A Hora e a Vez de Augusto Matraga

Existem qualidades evidentes neste novo A Hora e a Vez de Augusto Matraga, mas seu maior defeito, digamos assim, é manter uma grande distância de sua obra mãe, coincebida por um dos maiores autores da literatura brasileira, Guimarães Rosa. À primeira vista, o filme – que entra em circuito quatro anos depois de estrear e ser premiado no Festival do Rio, devido a uma complicada disputa judicial com os herdeiros do autor – parece ter tudo no lugar (direção, roteiro, elenco, fotografia), mas oferece não muito mais do que uma versão “limpa “da obra que o originou, uma espécie de faroeste brasileiro mitológico e com forte consciência política e religiosa, cheio de figuras de linguagem.

Percebe-se o esforço de Vinícius Coimbra, até então um cineasta estreante em longas, com formação televisiva, para deixar tudo digno. O filme tem bastante chance de fazer uma boa carreira nos cinemas porque, de certa forma, “traduz” a complexidade de Guimarães Rosa para um público não iniciado. Os nomes conhecidos e o belo acabamento visual o transformam num programa decente e agradável, mas os planos estudados e o elenco bem marcado e ensaiado não são suficientes para que a personagem central faça a curva dramática necessária no momento em que seu conflito é entre sua recém alcançada fé e sua natureza.

Esta conversão, obrigatória para uma adaptação deste material, é muito bem executada na primeira versão do conto para o cinema, um dos grandes filmes brasileiros de todos os tempos, dirigido por Roberto Santos, em 1965. Santos, por sinal, imprime a seu longa uma identidade que, mesmo que não sendo uma cópia literal da proposta de Guimarães Rosa, é uma tradução bastante fiel de sua proposta, além de uma aula de montagem, algo que deixa a desejar neste novo filme. Um dos problemas do longa de Coimbra é a costura. As sequências parecem funcionar soltas, mas não levam umas às outras, fazendo o filme abrir mão de uma unidade e de construir a expectativa para as cenas mais cruciais, como o duelo final.

João Miguel, que substitui Leonardo Villar no papel-título, tem todo o talento necessário para comover o espectador nesta história de conversão e reconstrução, mas parece lutar sozinho no meio do sertão.
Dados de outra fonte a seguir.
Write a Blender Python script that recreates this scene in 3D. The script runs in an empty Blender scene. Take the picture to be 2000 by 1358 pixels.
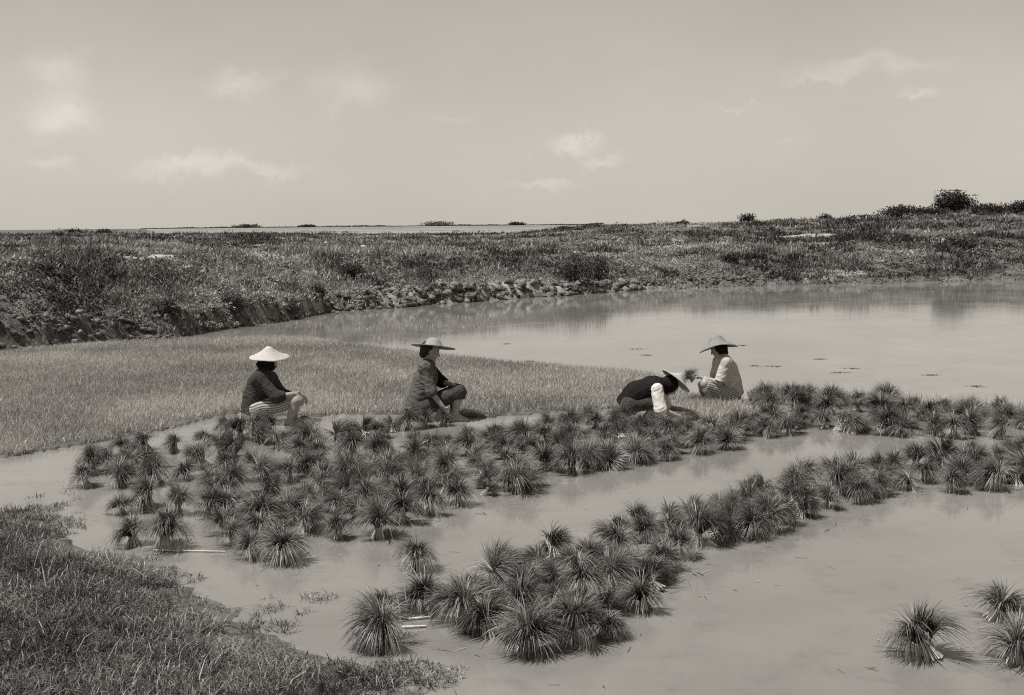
import bpy, math, random
import numpy as np
from mathutils import Vector, Matrix, Euler
random.seed(7); RNG = np.random.default_rng(7)
R = math.radians
C = bpy.context.scene.collection
scene = bpy.context.scene

# ------------------------------------------------------------------ camera
F = 2300.0; H = 2.25; PITCH = math.atan(239 / F)
CA, SA = math.cos(PITCH), math.sin(PITCH)
cd = bpy.data.cameras.new('camera'); cam = bpy.data.objects.new('camera', cd); C.objects.link(cam)
ROLL = -.0095       # the print's horizon sinks a little to the left
cam.location = (0, 0, H); cam.rotation_euler = (Matrix.Rotation(R(90) - PITCH, 3, 'X') @ Matrix.Rotation(ROLL, 3, 'Z')).to_euler()
cd.sensor_width = 36; cd.lens = 36 * F / 2000; cd.clip_start = 0.05; cd.clip_end = 12000
scene.camera = cam

def ray(px, py):
    x = (px - 1000) / F; y = -(py - 679) / F
    x, y = x * math.cos(ROLL) - y * math.sin(ROLL), x * math.sin(ROLL) + y * math.cos(ROLL)
    return np.array([x, CA + y * SA, -SA + y * CA])
def G(px, py, z=0.0):                      # photo measurement -> point on the ground
    d = ray(px, py); t = (H - z) / -d[2]
    return np.array([d[0] * t, d[1] * t, z])
def AT(px, py, Y):                         # photo measurement at a known distance
    d = ray(px, py); t = Y / d[1]
    return np.array([d[0] * t, Y, H + d[2] * t])
def poly(pts): return np.array([G(*p)[:2] for p in pts])
def uof(x, y): return 1000 + F * x / np.maximum(y, .01) / CA

# ------------------------------------------------------------------ noise
def vnoise(x, y, seed=0):
    xi = np.floor(x).astype(np.int64); yi = np.floor(y).astype(np.int64)
    fx = x - xi; fy = y - yi; fx = fx * fx * (3 - 2 * fx); fy = fy * fy * (3 - 2 * fy)
    def h(a, b):
        n = (a * 374761393 + b * 668265263 + seed * 1442695041) & 0x7fffffff
        n = ((n ^ (n >> 13)) * 1274126177) & 0x7fffffff
        return ((n ^ (n >> 16)) & 0xffff) / 65535.0
    return (h(xi, yi) * (1 - fx) + h(xi + 1, yi) * fx) * (1 - fy) + (h(xi, yi + 1) * (1 - fx) + h(xi + 1, yi + 1) * fx) * fy
def fbm(x, y, o=4, seed=0):
    s = 0; a = .5; t = 0
    for i in range(o):
        s = s + a * vnoise(x * 2 ** i + 17.3 * i, y * 2 ** i - 9.1 * i, seed + i); t += a; a *= .5
    return s / t
def sstep(a, b, x):
    t = np.clip((x - a) / (b - a), 0, 1); return t * t * (3 - 2 * t)

def inpoly(P, x, y):
    ins = np.zeros(np.shape(x), bool); n = len(P); j = n - 1
    for i in range(n):
        xi, yi = P[i]; xj, yj = P[j]
        c = ((yi > y) != (yj > y)) & (x < (xj - xi) * (y - yi) / (yj - yi + 1e-12) + xi)
        ins ^= c; j = i
    return ins
def dpoly(P, x, y):
    d = np.full(np.shape(x), 1e9); n = len(P)
    for i in range(n):
        a = P[i]; b = P[(i + 1) % n]; ab = b - a
        t = np.clip(((x - a[0]) * ab[0] + (y - a[1]) * ab[1]) / (ab @ ab), 0, 1)
        d = np.minimum(d, np.hypot(x - a[0] - t * ab[0], y - a[1] - t * ab[1]))
    return d

# ------------------------------------------------------------------ tags and mesh helpers
def tag(o, label=None, cat=None, group=None, kind=None):
    if label: o['label'] = label
    if cat: o['category'] = cat
    if group: o['group'] = group
    if kind: o['kind'] = kind
    return o
def mesh_np(name, V, faces, mat, attrs=None, smooth=False):
    """faces: list of int arrays (n,k)."""
    me = bpy.data.meshes.new(name)
    V = np.asarray(V, np.float32); me.vertices.add(len(V)); me.vertices.foreach_set('co', V.ravel())
    faces = [np.asarray(f, np.int32) for f in faces if len(f)]
    loops = np.concatenate([f.ravel() for f in faces])
    tot = np.concatenate([np.full(len(f), f.shape[1], np.int32) for f in faces])
    start = np.concatenate([[0], np.cumsum(tot)[:-1]]).astype(np.int32)
    me.loops.add(len(loops)); me.loops.foreach_set('vertex_index', loops)
    me.polygons.add(len(tot)); me.polygons.foreach_set('loop_start', start); me.polygons.foreach_set('loop_total', tot)
    if smooth: me.polygons.foreach_set('use_smooth', np.ones(len(tot), bool))
    for k, a in (attrs or {}).items():
        at = me.attributes.new(k, 'FLOAT', 'POINT'); at.data.foreach_set('value', np.asarray(a, np.float32))
    me.update(calc_edges=True); me.validate()
    me.materials.append(mat)
    return me
def obj(name, me, parent=None, loc=None):
    o = bpy.data.objects.new(name, me); C.objects.link(o)
    if parent: o.parent = parent
    if loc is not None: o.location = loc
    return o
def empty(name, loc=(0, 0, 0), rot=(0, 0, 0)):
    o = bpy.data.objects.new(name, None); C.objects.link(o); o.location = loc; o.rotation_euler = rot
    o.empty_display_size = .1
    return o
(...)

Embora haja vários atores bons no elenco, somente com José Wilker, que vive Joãozinho Bem-Bem, com quem o protagonista divide boa parte de seus diálogos, é que surge uma alquimia realmente atrativa. É o último papel do ator no cinema, assim como também a despedida de Chico Anysio, muito à vontade como o major Consilva, mas pouco aproveitado. Os demais, ora parecem deslocados, caso da ex-mulher de Coimbra, Vanessa Gerbelli como Dionorá, ora pouco explorados, como Irandhir Santos, o Quim Recadeiro.

Mal comparando, A Hora e a Vez de Augusto Matraga, de Vinícius Coimbra, está para Guimarães Rosa assim como Ensaio Sobre a Cegueira, de Fernando Meirelles, está para José Saramago. Existe muita dignidade e respeito envolvidos e uma vontade grande de acertar, mas diante dos monstros originais, os filmes parecem tímidos ensaios que deixam muito a desejar. A ousadia ficou pelo caminho.